Do you want to overwrite the state in the new backend with the previous state?
Enter "yes" to copy and "no" to start with the existing state in the newly
configured "s3" backend.

> Enter a value: no

The problem here is that a remote Bucket under the dev name will be rewritten to the state prod. Then the code with dev variables will change the prod resources. This is very dangerous.

All environments exist and were created before.

@brikis98 Is this normal behavior, or am I doing something wrong?

@augustgerro This is not typical terragrunt usage, as the canonical usage is separating your environments into separate terragrunt.hcl files and folders (see our example in Keep your terraform code DRY).
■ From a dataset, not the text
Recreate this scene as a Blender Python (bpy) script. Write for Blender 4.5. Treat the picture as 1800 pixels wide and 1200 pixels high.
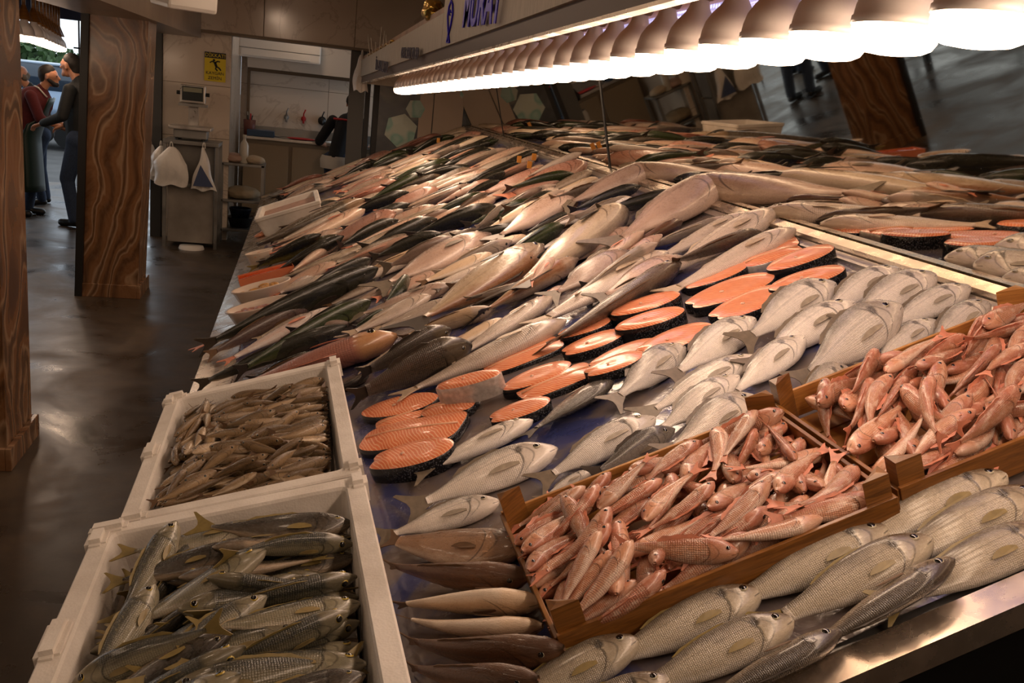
import bpy, bmesh, math, random
import numpy as np
from mathutils import Vector, Matrix, Euler

for o in list(bpy.data.objects):
    bpy.data.objects.remove(o, do_unlink=True)
SC = bpy.context.scene
COL = SC.collection
RND = random.Random(7)
NPR = np.random.default_rng(7)

# ------------------------------------------------------------------ camera
FPX = 1600.0                      # focal length in pixels of the 1800 px wide frame
CAMH = 1.72
def _cam_axes():
    v = np.array([537 - 900, 135 - 600, FPX]); v /= np.linalg.norm(v)
    t = math.tan(math.radians(6.3))
    h2 = np.array([537 + 1000 - 900, 135 + 1000 * t - 600, FPX])
    up = np.cross(h2, v); up /= np.linalg.norm(up)
    if up[1] > 0: up = -up
    x = np.cross(v, up); x /= np.linalg.norm(x)
    if x[0] < 0: x = -x
    return np.array([x, v, up])
CR = _cam_axes()                  # rows: world axes seen from the camera (x right, y down, z ahead)
cam_d = bpy.data.cameras.new('camera'); cam = bpy.data.objects.new('camera', cam_d); COL.objects.link(cam)
cam_d.sensor_width = 36.0; cam_d.sensor_fit = 'HORIZONTAL'; cam_d.lens = FPX * 36.0 / 1800.0
cam_d.clip_start = 0.05; cam_d.clip_end = 200
_m = CR @ np.diag([1.0, -1.0, -1.0])
cam.matrix_world = Matrix.Translation((0, 0, CAMH)) @ Matrix(_m.tolist()).to_4x4()
SC.camera = cam

# ------------------------------------------------------------------ world, exposure
W = bpy.data.worlds.new('sky'); SC.world = W; W.use_nodes = True
wn = W.node_tree.nodes; wl = W.node_tree.links
bg = wn['Background']; bg.inputs[0].default_value = (0.80, 0.90, 1.0, 1); bg.inputs[1].default_value = 1.3
SC.view_settings.view_transform = 'Standard'; SC.view_settings.look = 'None'
SC.view_settings.exposure = 0.45; SC.view_settings.gamma = 1.0
SC.view_settings.use_curve_mapping = False
BULB_POWER = 14.0
BULB_COL = (1.0, 0.70, 0.48)

# ------------------------------------------------------------------ helpers: objects and meshes
def link(o, parent=None):
    COL.objects.link(o)
    if parent is not None: o.parent = parent
    return o
def tag(o, label=None, cat=None, group=None, kind=None):
    if label: o['label'] = label
    if cat: o['category'] = cat
    if group: o['group'] = group
    if kind: o['kind'] = kind
    return o
def empty(name, loc=(0, 0, 0), rot=(0, 0, 0), label=None, cat=None, group=None):
    o = bpy.data.objects.new(name, None); o.empty_display_size = 0.05
    o.location = loc; o.rotation_euler = rot; link(o)
    return tag(o, label, cat, group)
class MB:
    """collects shapes for ONE mesh"""
    def __init__(s): s.v = []; s.f = []; s.m = []; s.uv = []; s.sm = []
    def add(s, vs, fs, mi=0, uv=None, smooth=False):
        b = len(s.v); s.v += [tuple(p) for p in vs]
        for f in fs:
            s.f.append([i + b for i in f]); s.m.append(mi); s.sm.append(smooth)
        s.uv += (list(uv) if uv is not None else [(0, 0)] * len(vs))
        return s
    def box(s, a, b, mi=0, bev=0.0):
        x0, y0, z0 = a; x1, y1, z1 = b
        if bev <= 0:
            vs = [(x, y, z) for z in (z0, z1) for y in (y0, y1) for x in (x0, x1)]
            return s.add(vs, [(0, 2, 3, 1), (4, 5, 7, 6), (0, 1, 5, 4), (2, 6, 7, 3), (0, 4, 6, 2), (1, 3, 7, 5)], mi)
        bm = bmesh.new(); bmesh.ops.create_cube(bm, size=1)
        for v in bm.verts:
            v.co = ((x0 + x1) / 2 + v.co.x * (x1 - x0), (y0 + y1) / 2 + v.co.y * (y1 - y0), (z0 + z1) / 2 + v.co.z * (z1 - z0))
        bmesh.ops.bevel(bm, geom=bm.edges[:], offset=bev, segments=2, affect='EDGES', profile=0.6)
        return s.bm(bm, mi)
    def bm(s, bm, mi=0, smooth=False, M=None):
        bm.verts.index_update()
        vs = [(M @ v.co if M else v.co)[:] for v in bm.verts]
        s.add(vs, [[v.index for v in f.verts] for f in bm.faces], mi, smooth=smooth); bm.free(); return s
    def tube(s, pts, rad, n=8, mi=0, smooth=True, cap=True):
        pts = [Vector(p) for p in pts]
        if not hasattr(rad, '__len__'): rad = [rad] * len(pts)
        vs = []; fs = []; ref = None
        for i, p in enumerate(pts):
            d = (pts[min(i + 1, len(pts) - 1)] - pts[max(i - 1, 0)]).normalized()
            if ref is None: ref = d.orthogonal().normalized()
            ref = (ref - d * ref.dot(d)).normalized(); o = d.cross(ref)
            for k in range(n):
                a = 2 * math.pi * k / n
                vs.append(p + (ref * math.cos(a) + o * math.sin(a)) * rad[i])
        for i in range(len(pts) - 1):
            for k in range(n):
                fs.append((i * n + k, i * n + (k + 1) % n, (i + 1) * n + (k + 1) % n, (i + 1) * n + k))
        if cap: fs += [tuple(range(n))[::-1], tuple(range((len(pts) - 1) * n, len(pts) * n))]
        return s.add(vs, fs, mi, smooth=smooth)
    def lathe(s, prof, n=20, mi=0, smooth=True, o=(0, 0, 0), sx=1, sy=1, mis=None):
        vs = []; fs = []
        for r, z in prof:
            for k in range(n):
                a = 2 * math.pi * k / n; vs.append((o[0] + r * sx * math.cos(a), o[1] + r * sy * math.sin(a), o[2] + z))
        b = len(s.v); s.v += vs; s.uv += [(0, 0)] * len(vs)
        for i in range(len(prof) - 1):
            for k in range(n):
                s.f.append([b + i * n + k, b + i * n + (k + 1) % n, b + (i + 1) * n + (k + 1) % n, b + (i + 1) * n + k])
                s.m.append(mis[i] if mis else mi); s.sm.append(smooth)
        return s
    def prism(s, poly, z0, z1, mi=0, M=None):
        n = len(poly); vs = [(x, y, z0) for x, y in poly] + [(x, y, z1) for x, y in poly]
        if M: vs = [(M @ Vector(v))[:] for v in vs]
        fs = [tuple(range(n))[::-1], tuple(range(n, 2 * n))] + [(k, (k + 1) % n, n + (k + 1) % n, n + k) for k in range(n)]
        return s.add(vs, fs, mi)
    def mesh(s, name, mats):
        me = bpy.data.meshes.new(name); me.from_pydata(s.v, [], s.f)
        if not isinstance(mats, (list, tuple)): mats = [mats]
        for m in mats: me.materials.append(m)
        me.polygons.foreach_set('material_index', s.m); me.polygons.foreach_set('use_smooth', s.sm)
        if any(u != (0, 0) for u in s.uv[:400]):
            ul = me.uv_layers.new(name='UVMap'); li = np.empty(len(me.loops), dtype=np.int32)
            me.loops.foreach_get('vertex_index', li); uv = np.array(s.uv, dtype=np.float32)[li]
            ul.data.foreach_set('uv', uv.ravel())
        me.update(); return me
    def build(s, name, mats, parent=None, loc=None, rot=None):
        o = bpy.data.objects.new(name, s.mesh(name, mats)); link(o, parent)
        if loc: o.location = loc
        if rot: o.rotation_euler = rot
        return o
def fixnormals(o):
    bm = bmesh.new(); bm.from_mesh(o.data); bmesh.ops.recalc_face_normals(bm, faces=bm.faces[:]); bm.to_mesh(o.data); bm.free(); return o

# ------------------------------------------------------------------ helpers: where a pixel's line of sight meets the place
def ray(px, py): return CR @ np.array([px - 900.0, py - 600.0, FPX])
def atY(px, py, Y):
    r = ray(px, py); q = r / r[1] * Y; q[2] += CAMH; return q
SL = math.radians(23.6)                       # slope of the fish counter
FX, FZ = -0.36, 0.50                          # its front edge (runs along +Y)
CW = 2.22                                     # its width up the slope
CY0, CY1 = 1.0, 9.66
cs, sn = math.cos(SL), math.sin(SL)
CN = np.array([-sn, 0, cs])
def uvp(px, py, h=0.03):
    r = ray(px, py); o = np.array([FX, 0, FZ - CAMH]) + CN * h
    q = r * (CN @ o) / (CN @ r); d = q - np.array([FX, 0, FZ - CAMH])
    return d[0] * cs + d[2] * sn, q[1]
def CS(u, y, h=0.0):
    """counter coordinates -> world"""
    return Vector((FX + u * cs - h * sn, y, FZ + u * sn + h * cs))
CM = Matrix(((cs, 0, -sn, FX), (0, 1, 0, 0), (sn, 0, cs, FZ), (0, 0, 0, 1)))   # counter frame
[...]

What's happening here is the same thing that would happen if you modify the terraform remote state in the same terraform folder:

  1. When you first run prod, terragrunt creates the source dir in .terragrunt-cache and calls terraform init. This sets up the state tracker in .terraform of the working dir. Then terragrunt proceeds to call terraform apply.
  2. When you then switch to dev, terragrunt will reuse the source dir in the .terragrunt-cache and call terraform init again with the new setting. However, since the new remote state conflicts with the state that terraform expects, you get the warning. This happens because the old state metadata is tracked in the same .terraform folder that is being used.

This is one of the reasons why we use different folders for each environment, as it creates completely different working directories per environment.

If you want to keep your current organization, the best way to handle this is to use the --terragrunt-source-update flag so that terragrunt will always wipe the working dir and start clean each time.